サラダ坊主日記

「この味がいいね」と君が言ったのはお世辞だったねサラダ記念日

Cahier(七十三回目の終戦記念日・追憶と風化・八月十五日の焔のような夏の光り)

*今日は七十三回目の終戦記念日であるという。毎年八月十五日が終戦記念日であることは知っている。私の父方の実家は広島にあり、亡くなった祖母は原爆が光るのを自分の肉眼で目撃したと言っていた。

 テレビでは全国戦没者追悼式の映像が幾度も断片的に流れていた。松戸にある実家へ妻子を伴って久々に遊びに行き、騒ぎ立てる娘の傍らで、私は寝そべって漫然とテレビの画面を眺めていた。

 昨秋から集中的に読み続けている三島由紀夫の作品は、戦争という時代の陰翳が漆黒の下地の如く隅々まで浸透しているように感じられる。昭和の元号と共に生まれ、国家の滅亡と自己の物理的な死とが手を取り合って予定されている戦時下の青春を過ごした彼が、短い生涯の中で、戦争の記憶から完全に解き放たれることなど有り得なかったに違いない。敗戦によって百八十度の転回を遂げた世相の姿に、違和感を拭えなかったとしても、それは彼の個人的な罪科ではない。

 こういう日々に、私が幸福だったことは多分確かである。
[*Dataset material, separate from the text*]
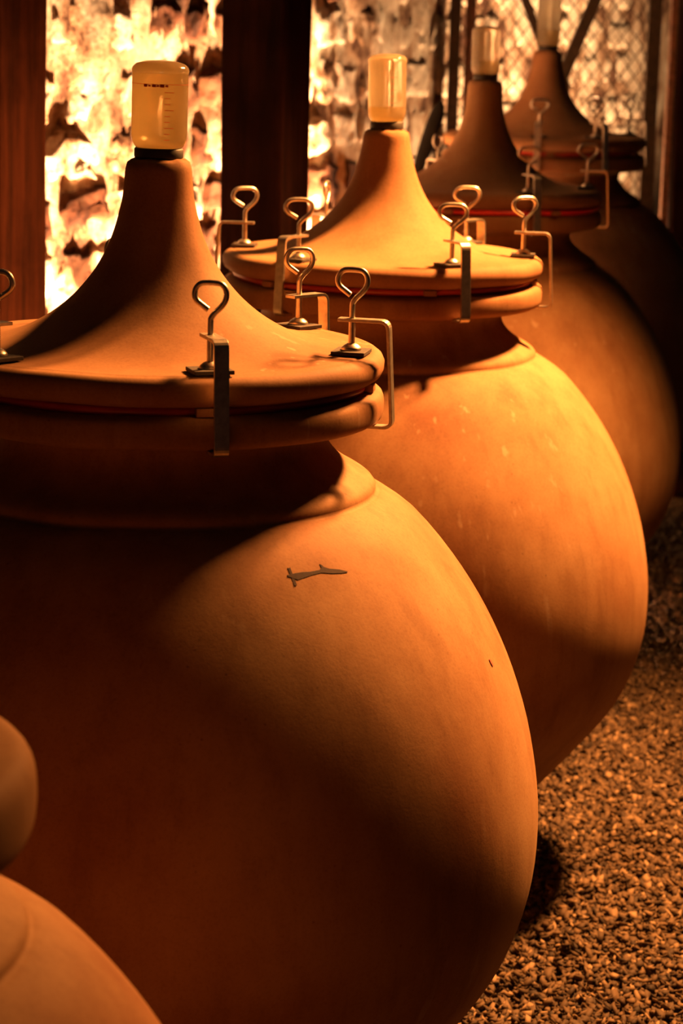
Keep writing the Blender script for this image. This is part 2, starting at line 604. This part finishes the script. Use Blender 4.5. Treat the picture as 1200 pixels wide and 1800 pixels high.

就職の心配もなければ、試験の心配さえなく、わずかながら食物も与えられ、未来に関して自分の責任の及ぶ範囲が皆無であるから、生活的に幸福であったことはもちろん、文学的にも幸福であった。批評家もいなければ競争者もいない、自分一人だけの文学的快楽。……こんな状態を今になって幸福だというのは、過去の美化のそしりを免かれまいが、それでもできるだけ正確に思い出してみても、あれだけ私が自分というものを負担に感じなかった時期は他にない。私はいわば無重力状態にあり、私の教養は古本屋の教養であり、(事実、戦争末期には、金で素直に買えるものは古本しかなかった)、私の住んでいたのは、小さな堅固な城であった。
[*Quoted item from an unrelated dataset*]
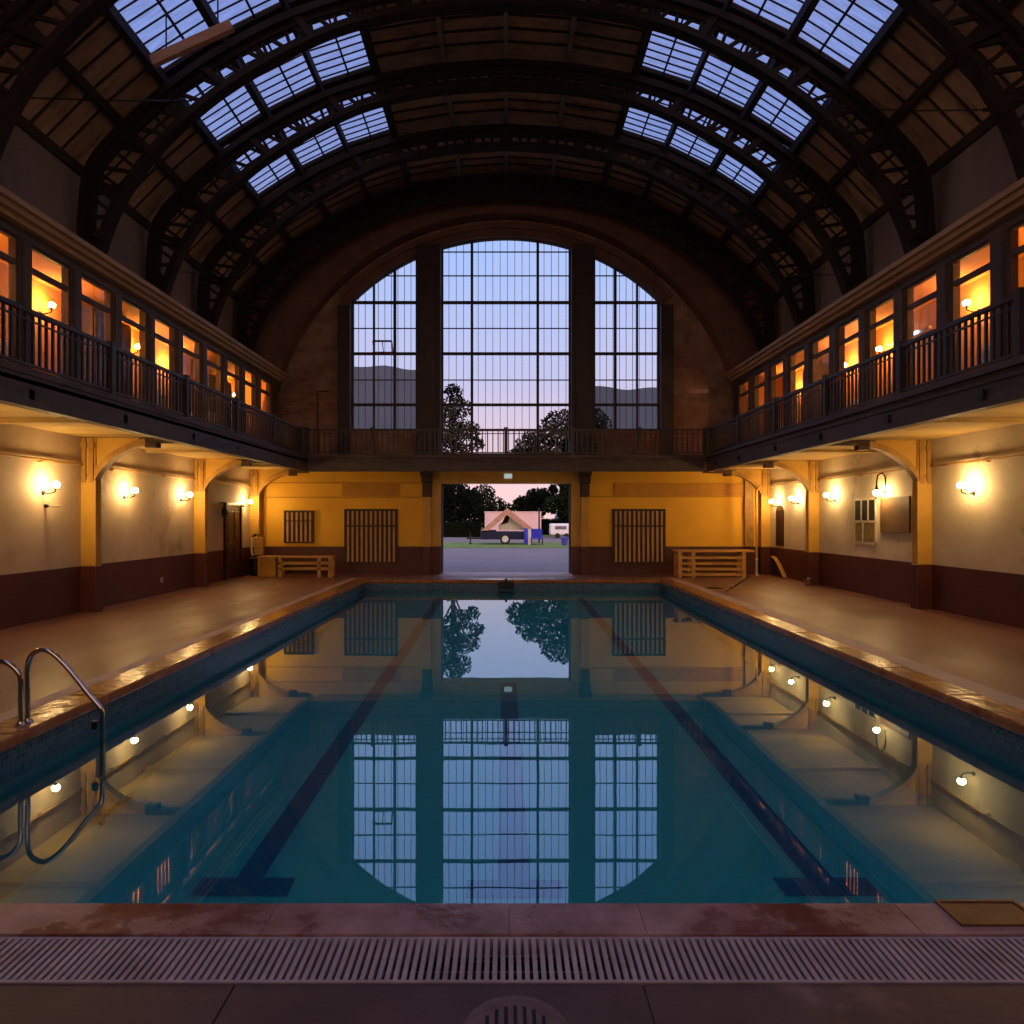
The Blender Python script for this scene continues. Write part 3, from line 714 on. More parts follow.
# piers between the windows
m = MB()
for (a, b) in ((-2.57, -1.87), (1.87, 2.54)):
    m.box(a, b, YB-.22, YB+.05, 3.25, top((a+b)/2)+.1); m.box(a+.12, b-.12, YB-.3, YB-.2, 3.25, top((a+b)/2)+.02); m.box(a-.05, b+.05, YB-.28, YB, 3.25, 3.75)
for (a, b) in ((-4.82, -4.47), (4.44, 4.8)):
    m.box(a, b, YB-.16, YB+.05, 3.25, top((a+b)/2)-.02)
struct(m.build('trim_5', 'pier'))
def arched_window(idx, x0, x1, z0, thick_v, thin_v, thick_z, thin_z, label, thick=.075):
    w = struct(empty(f'window_{idx}', (0, YB+.16, 0)), label)
    zt = lambda x: top(x, RW-.0)
    m = MB()
    for x in thick_v: m.box(x-thick/2, x+thick/2, -.05, .05, z0, zt(x))
    def hb(z, t, d):
        a, b = x0, x1
        if z > CZ:
            lim = math.sqrt(max(0, RW*RW-(z-CZ)**2)); a, b = max(a, -lim), min(b, lim)
        if b > a: m.box(a, b, -d, d, z-t/2, z+t/2)
    for z in thick_z: hb(z, thick, .045)
    for z in thin_z: hb(z, .03, .015)
    for x in thin_v: m.box(x-.007, x+.007, -.008, .008, z0, zt(x))
    m.build('muntins', 'pier', w)
    m = MB(); t = .05
    m.box(x0, x0+t, -.06, .06, z0, zt(x0)); m.box(x1-t, x1, -.06, .06, z0, zt(x1)); m.box(x0, x1, -.06, .06, z0, z0+t)
    A = [x0+(x1-x0)*k/30 for k in range(31)]
    m.band([(x, top(x)-.035) for x in A], [(x, top(x)+.02) for x in A], -.06, .06)
    m.build('window_frame', 'pier', w)
    m = MB()
    vs = []; fs = []
    for i, x in enumerate(A): vs += [(x, .0, z0), (x, .0, top(x))]
    for i in range(30): fs.append((2*i, 2*i+2, 2*i+3, 2*i+1))
    m.add(vs, fs); m.build('pane', 'fluted', w)
    return w
def zpx(y): return EYE+(VY-y)/34.68
def xpx(x): return (x-VX)/34.68
TZ = [zpx(301), zpx(352.5), zpx(404)]; tz = [zpx(250), zpx(274), zpx(327), zpx(379), zpx(430)]
arched_window(3, -1.87, 1.87, 3.42, [xpx(471.7), xpx(538)], [-1.87+.2125*k for k in range(1, 18)], TZ, tz, 'tall middle arched window over the doorway')
arched_window(4, -4.47, -2.57, 4.14, [xpx(394)], [-4.47+.19*k for k in range(1, 10) if k not in (3,)], TZ, tz[1:4], 'arched side window towards the ladder side')
arched_window(5, 2.54, 4.44, 4.14, [xpx(616)], [2.54+.19*k for k in range(1, 10)], TZ, tz[1:4], 'arched side window towards the noticeboard side')
for idx, x in ((4, xpx(373)), (5, xpx(638))):
    m = MB(); m.box(x-.027, x+.027, -.05, .05, 4.14, top(x)); m.build('mullion', 'pier', bpy.data.objects[f'window_{idx}'])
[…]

 ――そして不幸は、終戦と共に、突然私を襲ってきた。(三島由紀夫「私の遍歴時代」『三島由紀夫文学論集Ⅱ』講談社文芸文庫 pp.278-279)

 戦争の悲惨と害毒を糾弾し、恒久的な平和を希求する人々の合唱の狭間に、こうした文章を置いてみると、如何にも不謹慎な言い分に聞こえることは確かである。無論、作者は決してこの個人的感慨を、普遍的な論理に昇華しようと試みている訳ではない。ここには、作者が「金閣寺」において提示してみせた「認識から行為へ」という主題に基づく悪戦苦闘の淵源が谺している。
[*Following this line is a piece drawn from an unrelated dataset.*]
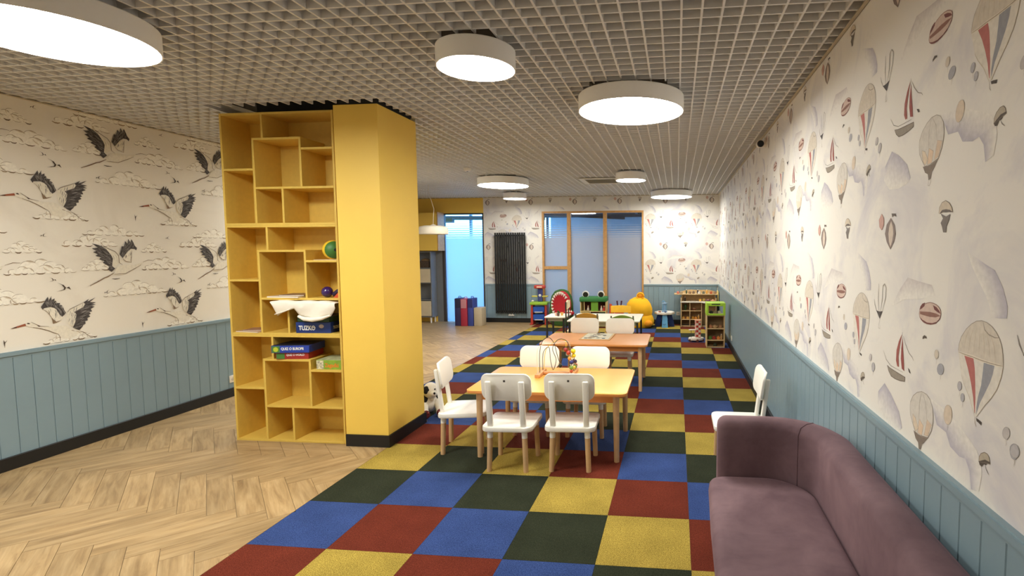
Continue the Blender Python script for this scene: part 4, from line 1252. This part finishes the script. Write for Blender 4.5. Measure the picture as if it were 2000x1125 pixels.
for k, (x, y, rgb) in enumerate(((0, 0, (232, 190, 176)), (.09, .06, (232, 180, 90)), (.05, -.05, (90, 60, 52)))):
    G().lathe([(.018, 0), (.028, .05), (.030, .052), (.024, .05), (.015, .008)], (x, y, 0), 14).build('cup', mat('cup_%d' % k, rgb, .4), o)

# ------------------------------------------------------------------ toys along the back wall
M_TRED = mat('toy_red', (186, 58, 44), .4); M_TBLUE = mat('toy_blue', (30, 84, 176), .35); M_TGREEN = mat('toy_lime', (150, 190, 52), .4); M_TYEL = mat('toy_yellow', (206, 194, 86), .4); M_TWHITE = mat('toy_white', (232, 226, 214), .4)
wb = thing('toy_workbench', 'toy workbench with red legs, blue bins and a lime top', 'toy', (-.585, 8.46, 0))
for sx in (-1, 1):
    G().prism([(sx * .185, 0), (sx * .13, 0), (sx * .135, .44), (sx * .175, .44)][::(1 if sx < 0 else -1)], -.10, .10, 'y').build('side_leg', M_TRED, wb)
    G().rbox(min(sx * .13, sx * .20), max(sx * .13, sx * .20), -.13, .13, 0, .03, .006, 1).build('foot', M_TRED, wb)
G().rbox(-.20, .20, -.14, .14, .44, .50, .015, 2).build('worktop', M_TGREEN, wb)
for z in (.10, .27):
    b_ = G().rbox(-.125, .125, -.115, .10, z, z + .13, .01, 1).build('bin', M_TBLUE, wb)
    G().rbox(-.09, .09, -.125, -.112, z + .004, z + .022, .003, 1).build('bin_rim', M_TWHITE, b_)
G().rbox(-.055, .055, .02, .06, .50, .80, .01, 1).build('back_column', mat('toy_indigo', (58, 66, 130), .4), wb)
G().lathe([(.028, 0), (.03, .006), (.018, .01)], n=16).rot(90, 'x').map(lambda x, y, z: (x, y + .02, z + .64)).build('dial', M_TWHITE, wb)
for sx in (-1, 1):
    G().rbox(min(sx * .055, sx * .18), max(sx * .055, sx * .18), -.02, .07, .605, .635, .008, 1).build('side_tray', M_TYEL, wb)
hd_ = G().rbox(-.125, .125, -.03, .08, .79, .87, .02, 2).build('header', M_TRED, wb)
G().rbox(-.06, .06, -.036, -.028, .815, .84, .003, 1).build('header_label', mat('label_cream', (250, 226, 200), .4), hd_)
G().ball((-.15, -.04, .52), (.03, .03, .02), 10, 6).build('knob', M_TWHITE, wb)

dn = thing('crocodile_bean_bag', 'green crocodile-mouth bean bag with a red throat and white teeth', 'bean bag', (-.07, 8.28, 0), math.radians(-14))
M_FG = mat('green_plush', (58, 96, 44), .95, nz=(18, .15), sheen=.3); M_FR = mat('red_plush', (186, 36, 44), .9, nz=(10, .06)); M_FW = mat('white_felt', (236, 230, 214), .9)
G().lathe([(.02, 0), (.20, .01), (.27, .09), (.285, .25), (.27, .48), (.235, .64), (.16, .745), (.06, .785), (.01, .79)], n=28, sy=.62).map(lambda x, y, z: (x - .02, y + .05 + .08 * max(0, z - .3), z)).build('body', M_FG, dn)
n = 28
def mouth(a, k, y):
    return (.045 + .205 * k * math.cos(a), y, .465 + .285 * k * math.sin(a))
G().loft([[mouth(2 * PI * i / n, kk, yy) for i in range(n)] for kk, yy in ((1.03, -.02), (1.0, -.125), (.97, -.135), (.6, -.118), (.1, -.11))]).build('throat', M_FR, dn)
for i in range(17):
    a = math.radians(40 + 255 * i / 16) if i < 17 else 0
    c = Vector(mouth(a, 1.0, -.135)); inn = Vector(mouth(a, .74, -.145))
    d = (inn - c); tn = Vector((-d.z, 0, d.x)).normalized() * .032
    G().loft([[c + tn, c + Vector((0, -.018, 0)), c - tn, c + Vector((0, .01, 0))], [inn + tn * .06, inn + Vector((0, -.002, 0)), inn - tn * .06, inn + Vector((0, .002, 0))]]).build('tooth', M_FW, dn)
G().ball((.27, -.12, .30), (.10, .08, .055), 16, 8).build('tongue', M_FR, dn)
for i in range(4):
    G().lathe([(.018, 0), (.001, .05)], n=8).map(lambda x, y, z: (x + .20 + .045 * i, y - .18, z + .33)).build('tooth', M_FW, dn)

fh = thing('frog_doll_house', 'open doll house with a green frog roof and bulging eyes', 'doll house', (.665, 8.22, 0))
M_FROG = mat('frog_green', (52, 124, 62), .6); M_CREAMW = mat('cream_wood', (222, 198, 132), .6)
G().rbox(-.29, .29, -.16, .18, .545, .64, .02, 2).map(lambda x, y, z: (x, y, z + (.03 * (1 - (x / .29) ** 2) if z > .6 else 0))).build('roof', M_FROG, fh)
for sx in (-1, 1):
    G().box(sx * .27 - .008, sx * .27 + .008, -.12, .16, 0, .545).build('side_wall', M_CREAMW, fh)
    e = G().lathe([(.072, 0), (.072, .03), (.066, .036), (.01, .036)], n=24).rot(90, 'x').map(lambda x, y, z: (x + sx * .165, y - .06, z + .70)).build('eye', M_TWHITE, fh)
    G().lathe([(.056, 0), (.056, .006), (.01, .006)], n=20).rot(90, 'x').map(lambda x, y, z: (x + sx * .165, y - .096, z + .695)).build('pupil', mat('pupil_black', (18, 24, 18), .3), e)
G().box(-.262, .262, .145, .16, 0, .545).build('back_wall', mat('maroon_card', (92, 44, 40), .7), fh)
for z in (.02, .33):
    G().box(-.262, .262, -.12, .145, z, z + .014).build('floor_board', M_CREAMW, fh)
G().box(-.045, .105, -.115, -.10, .344, .545).build('door_panel', mat('frog_lime', (116, 168, 48), .6), fh)
G().box(-.20, -.185, -.12, -.105, .344, .545).build('post', M_CREAMW, fh); G().box(-.07, -.06, -.12, -.105, .034, .33).build('post', M_TWHITE, fh)
G().box(.13, .262, -.115, -.10, .034, .33).build('lower_panel', mat('pine_green', (40, 70, 42), .6), fh)
G().prism([(-.262, .30), (-.08, .30), (-.08, .316), (-.262, .316)], -.15, -.12, 'y').build('balcony', M_CREAMW, fh)
for k, (x, z, rgb) in enumerate(((-.12, .39, (226, 206, 184)), (.165, .39, (232, 214, 196)), (-.19, .09, (206, 196, 120)), (.02, .09, (150, 96, 80)), (.222, .39, (206, 60, 44)))):
    f_ = thing('doll', ['pale doll upstairs at the left in the frog house', 'pale doll upstairs at the right in the frog house', 'yellow doll downstairs at the left in the frog house', 'brown doll downstairs in the middle of the frog house', 'red doll upstairs at the far right in the frog house'][k], 'doll', (.665 + x, 8.18, z - .044 if z > .3 else .0345), 0, 'dolls in the frog house')
    m_ = mat('doll_%d' % k, rgb, .6)
    G().lathe([(.02, 0), (.028, .01), (.020, .06), (.010, .075)], n=12).build('dress', m_, f_)
    G().ball((0, 0, .092), .018, 12, 8).build('head', mat('doll_skin', (226, 180, 150), .6), f_)
og = thing('orange_play_panel', 'orange toy slide standing beside the frog house', 'toy', (1.05, 8.2, 0), math.radians(10))
G().prism([(-.06, 0), (.08, 0), (.05, .30), (.0, .48), (-.05, .50)], -.05, .05, 'y').build('slide_panel', mat('slide_orange', (214, 84, 46), .45), og)
G().rbox(-.08, .10, -.08, .08, 0, .02, .005, 1).build('base', mat('slide_orange', (214, 84, 46), .45), og)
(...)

 戦没者の遺族が高齢化し、戦争を直接に経験していない戦後生まれの世代が全体の三割を占めるようになったと、テレビのニュースは告げていた。戦争の記憶を語り継ぐことの重要性は、喫緊の課題として我々の暮らす国家と社会を扼している。けれども語り部の言葉が、戦争の悲惨な性質に対する慨嘆と、永続的な平和に対する切実な祈りだけで占められてしまえば、それもまた「風化」の歴然たる症状の一つということにはならないだろうか? 戦争の記憶は、必ずしも「火垂るの墓」に登場する不幸な兄妹のような、受動的な被害者たちだけの持ち物ではない。それは実に様々な角度から検討され、追憶されるべき巨大な全貌を有している。恒久平和の理念を声高に訴えるだけで、戦争の悲惨を語り継いだことにはならない。恐らく、それが「語り継ぐこと」に関わる本当の難しさというものであろうと思われる。